SOURCE EXCERPT
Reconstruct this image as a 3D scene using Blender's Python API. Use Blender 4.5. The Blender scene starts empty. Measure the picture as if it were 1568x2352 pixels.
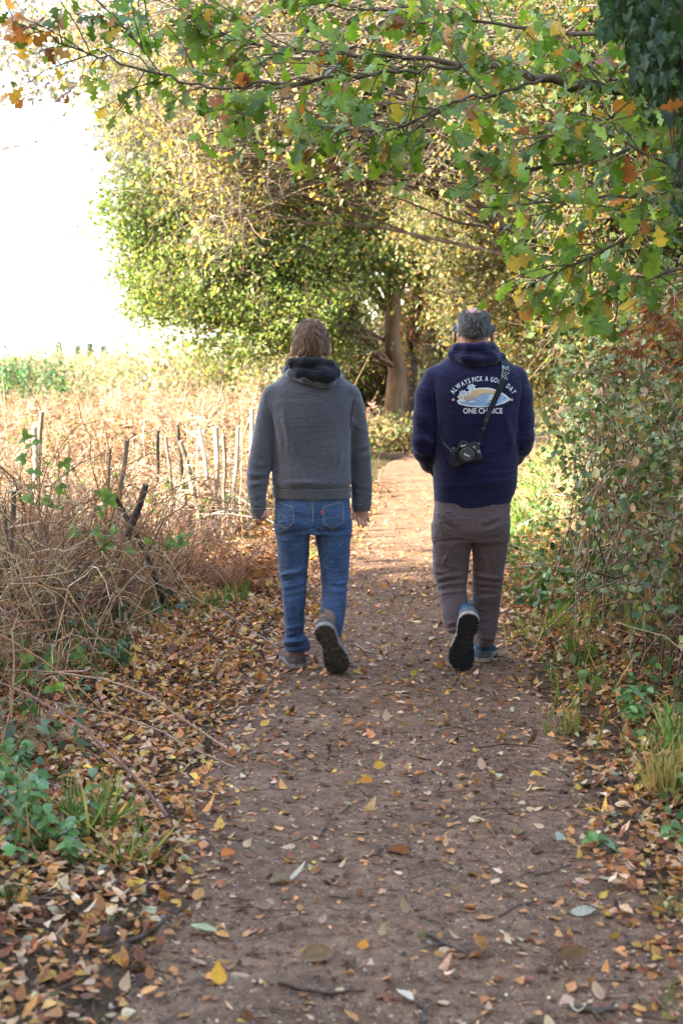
import bpy, math, random
import numpy as np
from mathutils import Vector, Matrix
from mathutils.bvhtree import BVHTree

rng = np.random.default_rng(11)
S = bpy.context.scene
COL = S.collection
R = math.radians

# ------------------------------------------------------------------ camera, sky, sun, exposure
F_PX, CAM_H = 3267.0, 1.53           # focal length in pixels of a 1568 x 2352 picture, eye height
PITCH = math.atan(341.0 / F_PX)
cam_data = bpy.data.cameras.new("camera")
cam_data.sensor_fit = 'VERTICAL'
cam_data.sensor_height = 36.0
cam_data.lens = 36.0 * F_PX / 2352.0
cam_data.clip_start = 0.05
cam_data.clip_end = 3000
cam_data.dof.use_dof = True
cam_data.dof.focus_distance = 7.05
cam_data.dof.aperture_fstop = 4.0
cam = bpy.data.objects.new("camera", cam_data)
cam.location = (0, 0, CAM_H)
cam.rotation_euler = (math.pi / 2 - PITCH, 0, 0)
COL.objects.link(cam)
S.camera = cam

SUN_EL = R(30)
SUN_AZ = (-0.93, -0.37)
_n = math.hypot(*SUN_AZ)
SUN = Vector((SUN_AZ[0] / _n * math.cos(SUN_EL), SUN_AZ[1] / _n * math.cos(SUN_EL), math.sin(SUN_EL)))
world = bpy.data.worlds.new("World")
S.world = world
world.use_nodes = True
_nt = world.node_tree
_sky = _nt.nodes.new('ShaderNodeTexSky')
_sky.sky_type = 'NISHITA'
_sky.sun_disc = False
_sky.sun_elevation = SUN_EL
_sky.sun_rotation = math.atan2(SUN.x, SUN.y)
_sky.air_density = 1.0
_sky.dust_density = 1.5
_sky.ozone_density = 1.0
_bg = _nt.nodes['Background']
_bg.inputs['Strength'].default_value = 0.1
_nt.links.new(_sky.outputs[0], _bg.inputs[0])
# thin bright haze towards the horizon
_tc = _nt.nodes.new('ShaderNodeTexCoord'); _sx = _nt.nodes.new('ShaderNodeSeparateXYZ'); _nt.links.new(_tc.outputs['Generated'], _sx.inputs[0])
_mr = _nt.nodes.new('ShaderNodeMapRange'); _mr.inputs[1].default_value = -.02; _mr.inputs[2].default_value = .75; _mr.inputs[3].default_value = .2; _mr.inputs[4].default_value = .04
_mr.interpolation_type = 'SMOOTHERSTEP'
_nt.links.new(_sx.outputs[2], _mr.inputs[0])
_b2 = _nt.nodes.new('ShaderNodeBackground'); _b2.inputs[0].default_value = (.95, .97, 1.0, 1); _nt.links.new(_mr.outputs[0], _b2.inputs[1])
_ad = _nt.nodes.new('ShaderNodeAddShader'); _nt.links.new(_bg.outputs[0], _ad.inputs[0]); _nt.links.new(_b2.outputs[0], _ad.inputs[1])
_nt.links.new(_ad.outputs[0], _nt.nodes['World Output'].inputs[0])
sun_data = bpy.data.lights.new("sun", 'SUN')
sun_data.energy = 4.0
sun_data.angle = R(0.5)
sun_data.color = (1.0, 0.945, 0.86)
sun = bpy.data.objects.new("sun", sun_data)
sun.rotation_euler = (-SUN).to_track_quat('-Z', 'Y').to_euler()
sun.location = (-20, -8, 14)
COL.objects.link(sun)
S.view_settings.view_transform = 'Standard'
S.view_settings.look = 'None'
S.view_settings.gamma = 1.0
S.view_settings.use_curve_mapping = False
S.view_settings.exposure = 3.62
S.cycles.use_denoising = True
S.cycles.max_bounces = 8
S.cycles.diffuse_bounces = 4
S.cycles.glossy_bounces = 2
S.cycles.transmission_bounces = 6
S.cycles.caustics_reflective = False
S.cycles.caustics_refractive = False

# ------------------------------------------------------------------ pixels to the place
_fw = np.array((0, math.cos(PITCH), -math.sin(PITCH)))
_up = np.array((0, math.sin(PITCH), math.cos(PITCH)))
def ray(px, py):
    return _fw + np.array((1, 0, 0)) * ((px - 784) / F_PX) + _up * ((1176 - py) / F_PX)
def at(px, py, Y):
    d = ray(px, py)
    return d * (Y / d[1]) + np.array((0, 0, CAM_H))
def onground(px, py, z=0.0):
    d = ray(px, py)
    return d * ((z - CAM_H) / d[2]) + np.array((0, 0, CAM_H))

# ------------------------------------------------------------------ mesh building
def unit(v):
    return v / np.maximum(np.linalg.norm(v, axis=-1, keepdims=True), 1e-9)

class Geo:
    """collects vertices, polygons and one colour per vertex, then links ONE mesh object"""
    def __init__(s):
        s.v, s.c, s.f, s.n = [], [], [], 0
    def add(s, V, F, col=None, mat=0, smooth=False):
        V = np.asarray(V, dtype=np.float32).reshape(-1, 3)
        F = np.asarray(F, dtype=np.int32)
        if col is None: col = (1, 1, 1)
        C = np.asarray(col, dtype=np.float32)
        if C.ndim == 1: C = np.broadcast_to(C, (len(V), 3))
        s.v.append(V); s.c.append(C)
        s.f.append((F + s.n, mat, smooth)); s.n += len(V)
    def mesh(s, name, mats, loc=None):
        me = bpy.data.meshes.new(name)
        V = np.concatenate(s.v).astype(np.float32)
        if loc is not None: V = V - np.asarray(loc, dtype=np.float32)
        loops = np.concatenate([f.ravel() for f, m, k in s.f])
        sizes = np.concatenate([np.full(len(f), f.shape[1]) for f, m, k in s.f])
        start = np.concatenate([[0], np.cumsum(sizes)[:-1]])
        me.vertices.add(len(V)); me.vertices.foreach_set('co', V.ravel())
        me.loops.add(len(loops)); me.loops.foreach_set('vertex_index', loops.astype(np.int32))
        me.polygons.add(len(sizes)); me.polygons.foreach_set('loop_start', start.astype(np.int32))
        me.polygons.foreach_set('material_index', np.concatenate([np.full(len(f), m) for f, m, k in s.f]).astype(np.int32))
        me.polygons.foreach_set('use_smooth', np.concatenate([np.full(len(f), k) for f, m, k in s.f]))
        a = me.color_attributes.new('tint', 'FLOAT_COLOR', 'POINT')
        C = np.concatenate(s.c)
        a.data.foreach_set('color', np.concatenate([C, np.ones((len(C), 1), np.float32)], 1).ravel())
        for m in (mats if isinstance(mats, (list, tuple)) else [mats]): me.materials.append(m)
        me.update(calc_edges=True)
        return me
    def build(s, name, mats, parent=None, loc=None):
        if loc is None and parent is not None: loc = tuple(parent['_o'])
        o = bpy.data.objects.new(name, s.mesh(name, mats, loc))
        COL.objects.link(o)
        if parent is not None: o.parent = parent
        return o

def tag(o, label, cat, group=None, kind=None):
    if label: o['label'] = label
    if cat: o['category'] = cat
    if group: o['group'] = group
    if kind: o['kind'] = kind
    return o
def thing(name, label, cat, loc, group=None):
    o = bpy.data.objects.new(name, None)
    o.empty_display_size = 0.1
    o.location = tuple(float(a) for a in loc)
    o['_o'] = [float(a) for a in loc]
    COL.objects.link(o)
    return tag(o, label, cat, group)
def whole(G, name, mats, loc, label, cat, group=None):
    """a thing that is one mesh, with its origin at its base"""
    o = G.build(name, mats, None, loc)
    o.location = tuple(float(a) for a in loc)
    return tag(o, label, cat, group)
def sub(G, name, mats, part, root):
    """a sub-part: child of a part, whose own origin is at the root's base"""
    o = G.build(name, mats, None, tuple(root['_o']))
    o.parent = part
    return o
def copy_thing(o, loc, rz=0.0, sc=1.0):
    c = o.copy(); COL.objects.link(c)
    c.location = tuple(float(a) for a in loc); c.rotation_euler = (0, 0, rz); c.scale = (sc, sc, sc)
    for ch in list(o.children):
        d = ch.copy(); COL.objects.link(d); d.parent = c
    return c

# tubes: P (N, m, 3) centre lines, Rr (N, m) radii
def tubes(G, P, Rr, sides=4, col=(1, 1, 1), mat=0, cap=True):
    P = np.asarray(P, dtype=np.float64)
    if P.ndim == 2: P = P[None]
    Rr = np.broadcast_to(np.asarray(Rr, dtype=np.float64), P.shape[:2])
    N, m, _ = P.shape
    T = unit(np.gradient(P, axis=1))
    ov = unit(P[:, -1] - P[:, 0])
    ref = np.where(np.abs(ov[:, 2:3]) > 0.8, np.array([[1.0, 0.13, 0.07]]), np.array([[0.1, 0.07, 1.0]]))[:, None, :]
    U = unit(np.cross(T, np.broadcast_to(ref, T.shape)))
    W = np.cross(T, U)
    a = np.arange(sides) * 2 * math.pi / sides
    V = P[:, :, None, :] + Rr[:, :, None, None] * (U[:, :, None, :] * np.cos(a)[None, None, :, None] + W[:, :, None, :] * np.sin(a)[None, None, :, None])
    idx = np.arange(N * m * sides).reshape(N, m, sides)
    q = np.stack([idx[:, :-1, :], np.roll(idx[:, :-1, :], -1, 2), np.roll(idx[:, 1:, :], -1, 2), idx[:, 1:, :]], -1).reshape(-1, 4)
    c = np.asarray(col, dtype=np.float32)
    if c.ndim == 2: c = np.repeat(c, m * sides, 0)
    G.add(V.reshape(-1, 3), q, c, mat, True)
    if cap:
        G.add(V[:, -1].reshape(-1, 3), np.arange(N * sides).reshape(N, sides), c if c.ndim == 1 else c[::m], mat, False)
        G.add(V[:, 0].reshape(-1, 3), np.arange(N * sides).reshape(N, sides)[:, ::-1], c if c.ndim == 1 else c[::m], mat, False)

# leaf templates: x along the leaf, y across, z its normal
def strip_leaf(xs, ys, fold=0.12):
    n = len(xs); xs = np.array(xs, float); ys = np.array(ys, float)
    V = np.concatenate([np.stack([xs, 0 * xs, 0 * xs], 1), np.stack([xs, ys, fold * ys], 1), np.stack([xs, -ys, fold * ys], 1)])
    F = []
    for i in range(n - 1):
        F.append((i, i + 1, n + i + 1, n + i)); F.append((i + 1, i, 2 * n + i, 2 * n + i + 1))
    return V, np.array(F)
LEAF4 = (np.array([(0, 0, 0), (.45, .33, .06), (1, 0, 0), (.45, -.33, .06)], float), np.array([(0, 2, 1), (0, 3, 2)]))
LEAF6 = (np.array([(0, 0, 0), (.25, .3, .05), (.65, .3, .05), (1, 0, 0), (.65, -.3, .05), (.25, -.3, .05)], float), np.array([(0, 3, 2, 1), (0, 5, 4, 3)]))
BIRCH = strip_leaf([0, .1, .17, .27, .33, .45, .52, .64, .72, .86, 1.0], [.03, .24, .22, .36, .32, .36, .28, .27, .19, .11, .0], .1)
OVATE = strip_leaf([0, .08, .2, .35, .5, .65, .8, .92, 1.0], [.02, .2, .27, .33, .31, .29, .2, .12, 0], .15)
OAK = strip_leaf([0, .1, .16, .24, .31, .38, .46, .54, .6, .67, .76, .82, .9, .96, 1.0],
                 [.02, .03, .1, .13, .08, .11, .25, .27, .14, .15, .31, .28, .15, .16, .04], .1)
ROAK = strip_leaf([0, .12, .2, .3, .36, .42, .5, .6, .66, .72, .8, .86, .92, 1.0],
                  [.01, .02, .16, .24, .06, .07, .3, .36, .09, .1, .28, .24, .06, .0], .08)
IVY = strip_leaf([0, .05, .12, .25, .4, .55, .62, .8, 1.0], [.05, .3, .42, .28, .2, .33, .26, .12, 0], .1)
BLADE = strip_leaf([0, .25, .5, .75, 1.0], [.016, .02, .018, .011, 0], .3)
_px = np.linspace(0, 1, 9)
PINNA = strip_leaf(_px, [.02 + (.13 if i % 2 else .04) * (1 - .75 * x) for i, x in enumerate(_px)], .0)

OCT = (np.array([(1, 0, 0), (-1, 0, 0), (0, 1, 0), (0, -1, 0), (0, 0, .7), (0, 0, -.7)], float),
       np.array([(0, 2, 4), (2, 1, 4), (1, 3, 4), (3, 0, 4), (2, 0, 5), (1, 2, 5), (3, 1, 5), (0, 3, 5)]))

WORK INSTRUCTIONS
From the opening line of the listing above through the line bearing "S.camera = cam", repeat each line exactly. Drop every picture.

SOLVED PROBLEM
Reconstruct this image as a 3D scene using Blender's Python API. Use Blender 4.5. The Blender scene starts empty. Measure the picture as if it were 1568x2352 pixels.
import bpy, math, random
import numpy as np
from mathutils import Vector, Matrix
from mathutils.bvhtree import BVHTree

rng = np.random.default_rng(11)
S = bpy.context.scene
COL = S.collection
R = math.radians

# ------------------------------------------------------------------ camera, sky, sun, exposure
F_PX, CAM_H = 3267.0, 1.53           # focal length in pixels of a 1568 x 2352 picture, eye height
PITCH = math.atan(341.0 / F_PX)
cam_data = bpy.data.cameras.new("camera")
cam_data.sensor_fit = 'VERTICAL'
cam_data.sensor_height = 36.0
cam_data.lens = 36.0 * F_PX / 2352.0
cam_data.clip_start = 0.05
cam_data.clip_end = 3000
cam_data.dof.use_dof = True
cam_data.dof.focus_distance = 7.05
cam_data.dof.aperture_fstop = 4.0
cam = bpy.data.objects.new("camera", cam_data)
cam.location = (0, 0, CAM_H)
cam.rotation_euler = (math.pi / 2 - PITCH, 0, 0)
COL.objects.link(cam)
S.camera = cam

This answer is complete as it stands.